### Data provided

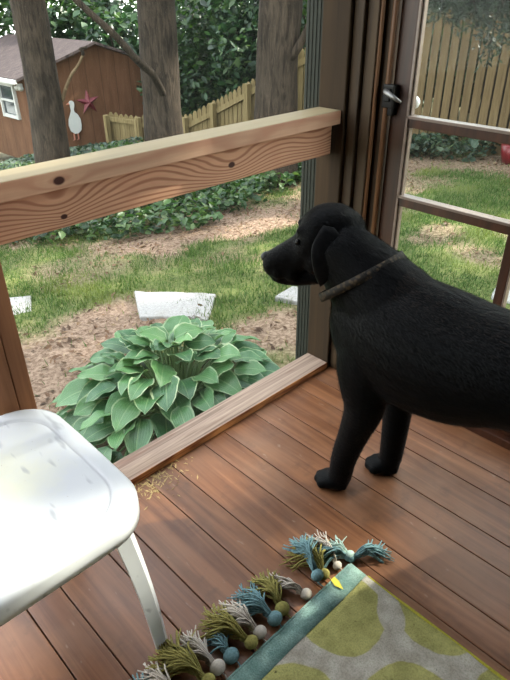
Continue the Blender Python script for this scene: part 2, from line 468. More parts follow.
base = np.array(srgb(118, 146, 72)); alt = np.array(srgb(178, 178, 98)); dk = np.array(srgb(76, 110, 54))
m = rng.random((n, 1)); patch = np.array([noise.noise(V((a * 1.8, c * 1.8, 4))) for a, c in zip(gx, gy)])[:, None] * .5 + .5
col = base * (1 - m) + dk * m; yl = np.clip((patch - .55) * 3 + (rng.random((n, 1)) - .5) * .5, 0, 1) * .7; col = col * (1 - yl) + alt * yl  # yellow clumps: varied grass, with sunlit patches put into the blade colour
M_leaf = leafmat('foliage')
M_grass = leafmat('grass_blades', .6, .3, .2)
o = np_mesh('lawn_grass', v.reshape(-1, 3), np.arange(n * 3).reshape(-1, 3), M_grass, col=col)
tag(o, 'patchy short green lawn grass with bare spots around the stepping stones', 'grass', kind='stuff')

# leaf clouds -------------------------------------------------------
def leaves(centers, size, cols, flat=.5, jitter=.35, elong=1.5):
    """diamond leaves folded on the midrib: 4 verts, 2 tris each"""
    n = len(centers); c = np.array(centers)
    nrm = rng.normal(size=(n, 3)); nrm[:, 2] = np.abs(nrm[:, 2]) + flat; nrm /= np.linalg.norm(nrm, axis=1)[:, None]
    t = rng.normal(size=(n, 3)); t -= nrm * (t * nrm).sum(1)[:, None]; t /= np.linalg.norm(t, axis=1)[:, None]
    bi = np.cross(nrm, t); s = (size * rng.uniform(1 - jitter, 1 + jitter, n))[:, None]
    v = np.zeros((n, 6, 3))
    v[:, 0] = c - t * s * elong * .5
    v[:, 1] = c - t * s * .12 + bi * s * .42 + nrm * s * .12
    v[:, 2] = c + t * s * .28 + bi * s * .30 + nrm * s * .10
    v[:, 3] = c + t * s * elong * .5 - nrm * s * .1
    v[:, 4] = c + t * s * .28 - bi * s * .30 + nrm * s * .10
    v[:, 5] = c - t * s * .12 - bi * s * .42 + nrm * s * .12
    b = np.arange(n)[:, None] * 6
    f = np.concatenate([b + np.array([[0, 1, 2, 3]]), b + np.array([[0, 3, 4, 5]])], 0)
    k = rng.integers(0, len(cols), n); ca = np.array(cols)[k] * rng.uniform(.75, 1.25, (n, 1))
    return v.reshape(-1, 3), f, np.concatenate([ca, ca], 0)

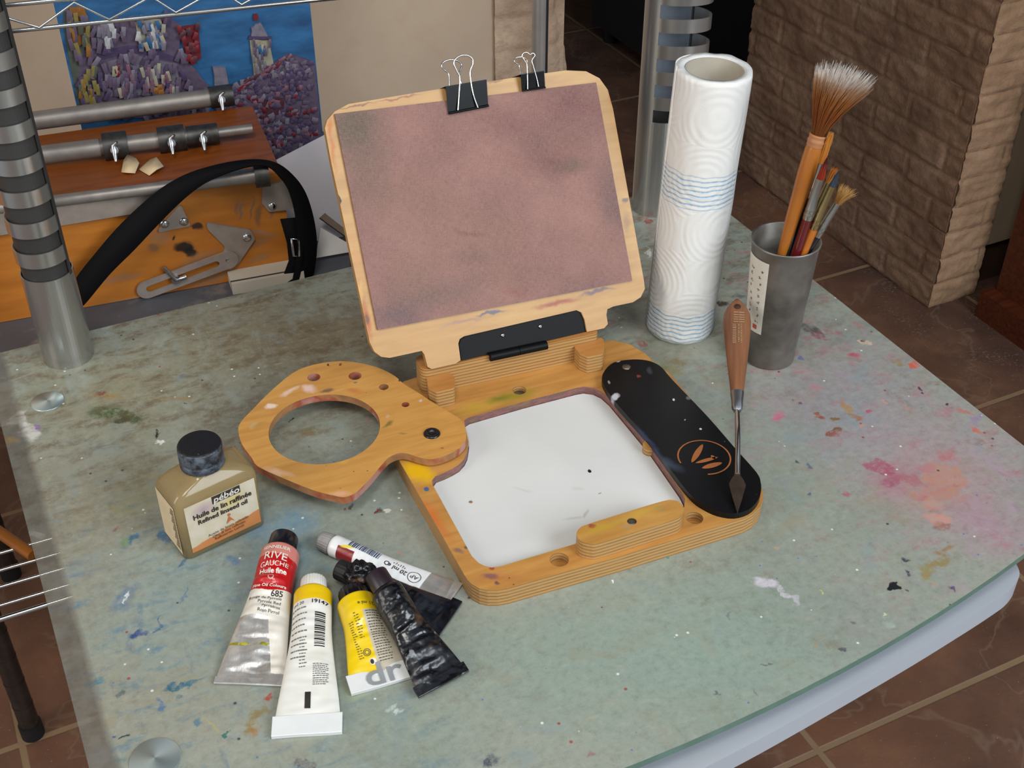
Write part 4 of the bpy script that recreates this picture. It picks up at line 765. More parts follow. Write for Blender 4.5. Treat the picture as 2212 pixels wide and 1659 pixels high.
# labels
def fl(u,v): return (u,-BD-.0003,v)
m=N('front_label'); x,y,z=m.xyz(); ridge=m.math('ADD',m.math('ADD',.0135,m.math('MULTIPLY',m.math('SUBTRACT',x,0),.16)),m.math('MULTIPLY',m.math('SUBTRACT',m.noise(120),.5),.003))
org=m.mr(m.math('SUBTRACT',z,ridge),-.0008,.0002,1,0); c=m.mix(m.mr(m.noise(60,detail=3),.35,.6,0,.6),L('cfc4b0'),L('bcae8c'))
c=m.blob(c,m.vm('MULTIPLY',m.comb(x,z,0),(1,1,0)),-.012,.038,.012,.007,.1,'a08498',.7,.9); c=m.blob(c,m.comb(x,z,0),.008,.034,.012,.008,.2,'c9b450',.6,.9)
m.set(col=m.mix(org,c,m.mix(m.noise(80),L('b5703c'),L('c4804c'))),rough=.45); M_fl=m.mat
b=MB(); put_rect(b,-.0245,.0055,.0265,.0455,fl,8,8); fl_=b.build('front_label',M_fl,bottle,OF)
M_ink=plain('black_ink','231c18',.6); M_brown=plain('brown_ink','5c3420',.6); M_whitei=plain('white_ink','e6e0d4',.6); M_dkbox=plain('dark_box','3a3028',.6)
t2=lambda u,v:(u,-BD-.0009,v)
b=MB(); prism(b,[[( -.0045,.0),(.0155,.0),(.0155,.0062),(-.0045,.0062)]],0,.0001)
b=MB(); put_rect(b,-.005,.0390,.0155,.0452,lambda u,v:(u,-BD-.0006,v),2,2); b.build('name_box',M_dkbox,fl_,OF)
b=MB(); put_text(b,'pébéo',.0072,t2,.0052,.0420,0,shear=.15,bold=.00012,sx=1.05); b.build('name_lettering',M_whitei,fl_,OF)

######
### Data provided

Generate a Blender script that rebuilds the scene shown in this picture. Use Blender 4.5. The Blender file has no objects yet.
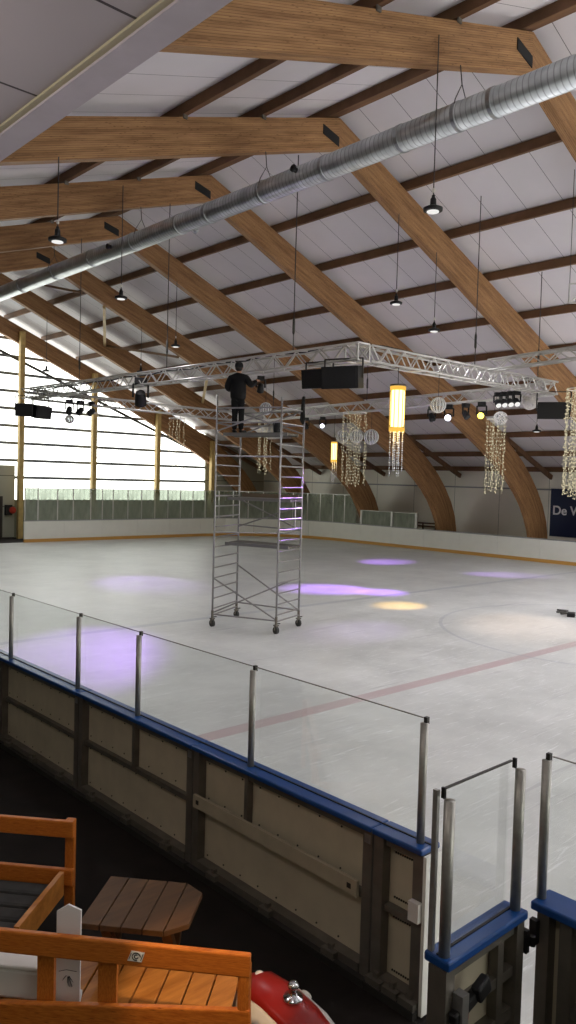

######

__Task details__
Extract from the listing above the lines between the line containing "Continue the Blender" and the line containing "tag(o, 'patchy short", keeping both of those lines. Output nothing else.

__Task response__
Continue the Blender Python script for this scene: part 2, from line 468. More parts follow.
base = np.array(srgb(118, 146, 72)); alt = np.array(srgb(178, 178, 98)); dk = np.array(srgb(76, 110, 54))
m = rng.random((n, 1)); patch = np.array([noise.noise(V((a * 1.8, c * 1.8, 4))) for a, c in zip(gx, gy)])[:, None] * .5 + .5
col = base * (1 - m) + dk * m; yl = np.clip((patch - .55) * 3 + (rng.random((n, 1)) - .5) * .5, 0, 1) * .7; col = col * (1 - yl) + alt * yl  # yellow clumps: varied grass, with sunlit patches put into the blade colour
M_leaf = leafmat('foliage')
M_grass = leafmat('grass_blades', .6, .3, .2)
o = np_mesh('lawn_grass', v.reshape(-1, 3), np.arange(n * 3).reshape(-1, 3), M_grass, col=col)
tag(o, 'patchy short green lawn grass with bare spots around the stepping stones', 'grass', kind='stuff')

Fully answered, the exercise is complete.